Spreading photovoltaic expertise across the world

From Pau, TotalEnergies engineers design photovoltaic projects across the globe, combining technological innovation, energy performance and biodiversity protection. Interview with Matthieu Vert-Foussats, energy architect at the heart of a proactive transition.
 

Before the first stone is laid

Before even laying the first stone of a photovoltaic project, anywhere in the world, a full study and development phase must be carried out. The goal is to design photovoltaic installations that are technically viable, adapted to field constraints, and economically sustainable. This phase can last several months, sometimes even years.

At the same time, TotalEnergies conducts thorough environmental and social studies on site. These are managed by in-house experts who listen to nearby communities during public consultations and apply strict standards for biodiversity protection, in line with the Company’s commitments. No project can be built in Natura 2000 areas, and each site undergoes a detailed ecological inventory to avoid impacting protected species. TotalEnergies has also adopted a zero net deforestation policy, which involves offsetting any deforestation linked to a new project with equivalent or greater reforestation.
 

Call me an Architect

Matthieu Vert-Foussats: For years, I traveled the world, working on major oil and gas production fields with long periods of expatriation. Then, I decided to shift my career toward renewable energies (REs) by studying for an MBA in Renewables. I started working on the first offshore wind projects and had the opportunity to join the Pau team, still in the RE sector, but this time onshore: photovoltaic panels, onshore wind turbines and battery storage.

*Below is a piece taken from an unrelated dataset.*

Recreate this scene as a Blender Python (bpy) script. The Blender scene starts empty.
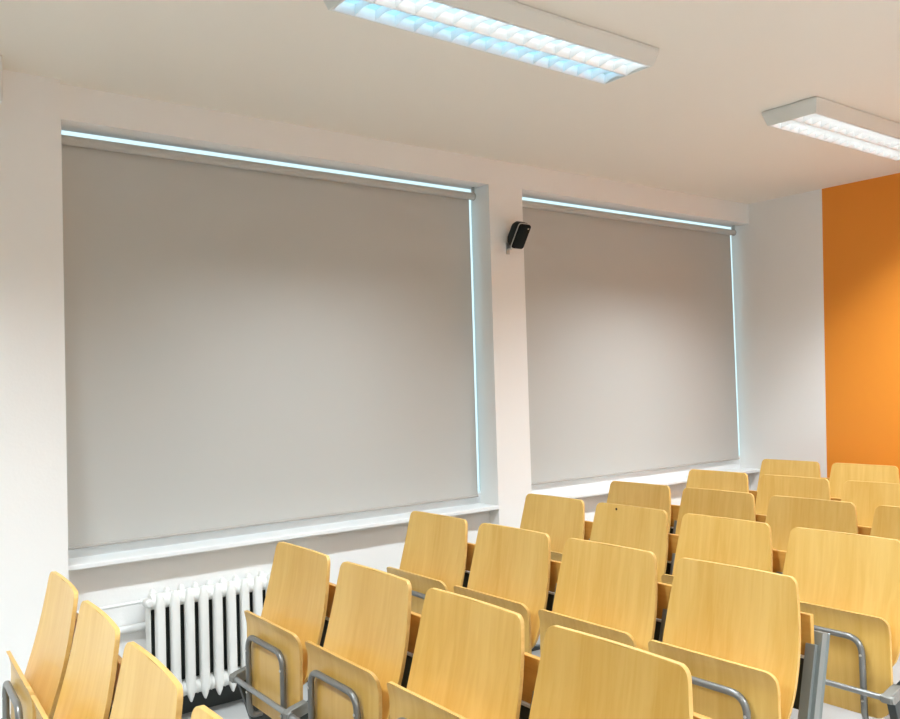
import bpy, bmesh, math, random
from mathutils import Vector, Matrix

random.seed(7)
scene = bpy.context.scene
C = scene.collection
EYE = 1.49            # eye height above the floor

# ------------------------------------------------------------------ materials
def new_mat(name):
    m = bpy.data.materials.new(name); m.use_nodes = True
    nt = m.node_tree
    return m, nt, nt.nodes['Principled BSDF']

def plain(name, col, rough=0.5, metal=0.0, bump=0.0, bscale=60.0, spec=0.5, mottling=0.0):
    m, nt, b = new_mat(name)
    b.inputs['Base Color'].default_value = (*col, 1)
    b.inputs['Roughness'].default_value = rough
    b.inputs['Metallic'].default_value = metal
    b.inputs['Specular IOR Level'].default_value = spec
    tc = nt.nodes.new('ShaderNodeTexCoord')
    if bump:
        n = nt.nodes.new('ShaderNodeTexNoise'); n.inputs['Scale'].default_value = bscale
        n.inputs['Detail'].default_value = 4
        nt.links.new(tc.outputs['Object'], n.inputs['Vector'])
        bp = nt.nodes.new('ShaderNodeBump'); bp.inputs['Strength'].default_value = bump
        bp.inputs['Distance'].default_value = 0.002
        nt.links.new(n.outputs['Fac'], bp.inputs['Height'])
        nt.links.new(bp.outputs['Normal'], b.inputs['Normal'])
    if mottling:
        n2 = nt.nodes.new('ShaderNodeTexNoise'); n2.inputs['Scale'].default_value = 2.5
        n2.inputs['Detail'].default_value = 5
        nt.links.new(tc.outputs['Object'], n2.inputs['Vector'])
        cr = nt.nodes.new('ShaderNodeValToRGB')
        cr.color_ramp.elements[0].position = 0.3; cr.color_ramp.elements[1].position = 0.7
        cr.color_ramp.elements[0].color = (*[c * (1 - mottling) for c in col], 1)
        cr.color_ramp.elements[1].color = (*[min(1, c * (1 + mottling * .5)) for c in col], 1)
        nt.links.new(n2.outputs['Fac'], cr.inputs['Fac'])
        nt.links.new(cr.outputs['Color'], b.inputs['Base Color'])
    return m

def wood(name, light, dark, rough=0.32, grain_axis='Z'):
    """lacquered beech plywood with fine vertical grain; every chair gets its own offset"""
    m, nt, b = new_mat(name)
    N, L = nt.nodes, nt.links
    tc = N.new('ShaderNodeTexCoord'); oi = N.new('ShaderNodeObjectInfo')
    add = N.new('ShaderNodeVectorMath'); add.operation = 'ADD'
    sc = N.new('ShaderNodeVectorMath'); sc.operation = 'SCALE'; sc.inputs['Scale'].default_value = 13.0
    cmb = N.new('ShaderNodeCombineXYZ')
    for k in ('X', 'Y', 'Z'): L.new(oi.outputs['Random'], cmb.inputs[k])
    L.new(cmb.outputs[0], sc.inputs[0])
    L.new(tc.outputs['Object'], add.inputs[0]); L.new(sc.outputs[0], add.inputs[1])
    mp = N.new('ShaderNodeMapping')
    mp.inputs['Scale'].default_value = (14, 42, 2.6) if grain_axis == 'Z' else (14, 2.6, 42)
    L.new(add.outputs[0], mp.inputs['Vector'])
    n1 = N.new('ShaderNodeTexNoise'); n1.inputs['Scale'].default_value = 1.0
    n1.inputs['Detail'].default_value = 6; n1.inputs['Roughness'].default_value = 0.6
    n1.inputs['Distortion'].default_value = 0.6
    L.new(mp.outputs[0], n1.inputs['Vector'])
    mp2 = N.new('ShaderNodeMapping')
    mp2.inputs['Scale'].default_value = (4, 7, 1.2) if grain_axis == 'Z' else (4, 1.2, 7)
    L.new(add.outputs[0], mp2.inputs['Vector'])
    n2 = N.new('ShaderNodeTexNoise'); n2.inputs['Scale'].default_value = 1.0
    n2.inputs['Detail'].default_value = 3
    L.new(mp2.outputs[0], n2.inputs['Vector'])
    mx = N.new('ShaderNodeMath'); mx.operation = 'ADD'
    h = N.new('ShaderNodeMath'); h.operation = 'MULTIPLY'; h.inputs[1].default_value = 0.5
    L.new(n1.outputs['Fac'], mx.inputs[0]); L.new(n2.outputs['Fac'], mx.inputs[1]); L.new(mx.outputs[0], h.inputs[0])
    cr = N.new('ShaderNodeValToRGB')
    cr.color_ramp.elements[0].position = 0.34; cr.color_ramp.elements[1].position = 0.62
    cr.color_ramp.elements[0].color = (*dark, 1); cr.color_ramp.elements[1].color = (*light, 1)
    L.new(h.outputs[0], cr.inputs['Fac'])
    hs = N.new('ShaderNodeHueSaturation')
    mr = N.new('ShaderNodeMapRange'); mr.inputs['To Min'].default_value = 0.94; mr.inputs['To Max'].default_value = 1.05
    L.new(oi.outputs['Random'], mr.inputs['Value']); L.new(mr.outputs[0], hs.inputs['Value'])
    L.new(cr.outputs['Color'], hs.inputs['Color']); L.new(hs.outputs['Color'], b.inputs['Base Color'])
    b.inputs['Roughness'].default_value = rough
    b.inputs['Specular IOR Level'].default_value = 0.5
    return m

def glow(name, col, strength):
    m = bpy.data.materials.new(name); m.use_nodes = True
    nt = m.node_tree; nt.nodes.clear()
    e = nt.nodes.new('ShaderNodeEmission'); o = nt.nodes.new('ShaderNodeOutputMaterial')
    e.inputs['Color'].default_value = (*col, 1); e.inputs['Strength'].default_value = strength
    nt.links.new(e.outputs[0], o.inputs['Surface'])
    return m

def glass_mat():
    m = bpy.data.materials.new('window_glass'); m.use_nodes = True
    nt = m.node_tree; nt.nodes.clear()
    t = nt.nodes.new('ShaderNodeBsdfTransparent'); g = nt.nodes.new('ShaderNodeBsdfGlossy')
    g.inputs['Roughness'].default_value = 0.02
    t.inputs['Color'].default_value = (0.93, 0.97, 0.97, 1)
    lwt = nt.nodes.new('ShaderNodeLayerWeight')
    pw = nt.nodes.new('ShaderNodeMath'); pw.operation = 'POWER'; pw.inputs[1].default_value = 5
    fr = nt.nodes.new('ShaderNodeMath'); fr.operation = 'MULTIPLY_ADD'; fr.inputs[1].default_value = .5; fr.inputs[2].default_value = .04
    nt.links.new(lwt.outputs['Facing'], pw.inputs[0]); nt.links.new(pw.outputs[0], fr.inputs[0])
    mx = nt.nodes.new('ShaderNodeMixShader'); o = nt.nodes.new('ShaderNodeOutputMaterial')
    nt.links.new(fr.outputs[0], mx.inputs[0]); nt.links.new(t.outputs[0], mx.inputs[1]); nt.links.new(g.outputs[0], mx.inputs[2])
    nt.links.new(mx.outputs[0], o.inputs['Surface'])
    return m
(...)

I’m now an "energy architect," at the crossroads of innovation, biodiversity protection and performance. Like an architect who designs a house based on the land and budget, I design photovoltaic projects taking into account technical, economic and environmental constraints. Specifically, I’m responsible for defining the size of solar installations and launching calls for tender for their construction, in compliance with technical, site-specific and environmental constraints, to achieve the expected yields.
At CSTJF in Pau, I work in collaboration with engineers from all disciplines: specialists in energy production calculations, solar panels and wind turbines, civil engineering, operations and maintenance, electricity and grid connections. My role is to coordinate all these areas of expertise.
 

Challenges and constraints

MVF: The first challenge is land! It’s a scarce and highly regulated resource in many regions. For each project, we respect minimum distances from homes, airports, military radars, forests, as well as priority agricultural zones or areas of high ecological value. Once these restrictions are applied, we then address the issue of grid connection, which further limits project feasibility.
There are also technical constraints related to the panels themselves. Generally, in the northern hemisphere, photovoltaic panels are all south-facing to better capture sunlight and optimize production. There are also configurations using "trackers" that allow panels to follow the sun’s path. They offer better yield than fixed panels but require wider spacing and more expensive structures. If placed too close together, they can cast shadows in the morning or evening as they move, reducing overall yield.
That’s why we model many configurations for each project: fixed or mobile panels, spaced more or less closely, facing south in the northern hemisphere or north in the southern hemisphere. The goal is always the same: to find the best compromise between energy production, economic profitability and environmental impact.
 

Global project development from Pau

MVF: We oversee the development of many projects around the world. In Europe, we are present in France, Spain, Poland, Germany, the United Kingdom, Greece, among others. We’ve also implemented solar farms in Africa, the Middle East, the United States, South America, and throughout Asia. All of this is managed between CSTJF in Pau, our headquarters in Paris, our other consultancy offices in France, and our affiliates.
One flagship project is the Ratawi project in Iraq, led by Monica Murillo. It’s a 1.2 GWp solar power plant, representing 2 million solar panels—equivalent to the electricity needs of around 100,000 households in France! It’s the very first renewable project of this scale in Iraq, a country still heavily dependent on fossil fuels. This project is fully aligned with the Company’s multi-energy strategy and is expected to deliver its first green electrons by 2027.
 

The photovoltaic panel of tomorrow

MVF: Innovation in the photovoltaic sector is extremely dynamic. There are now bifacial panels that capture not only direct sunlight but also light reflected from the ground. This helps optimize overall yield.
At the latest Intersolar global exhibition in Munich, we saw even more efficient panels. While we previously thought the maximum yield was around 25%, some models now aim for 30%. In other words, with the same land area, we can produce more electricity. The sector is evolving rapidly, promising ever more efficient, innovative and cost-effective panels. And we’re lucky to have a whole team of photovoltaic and renewable energy experts here in Pau!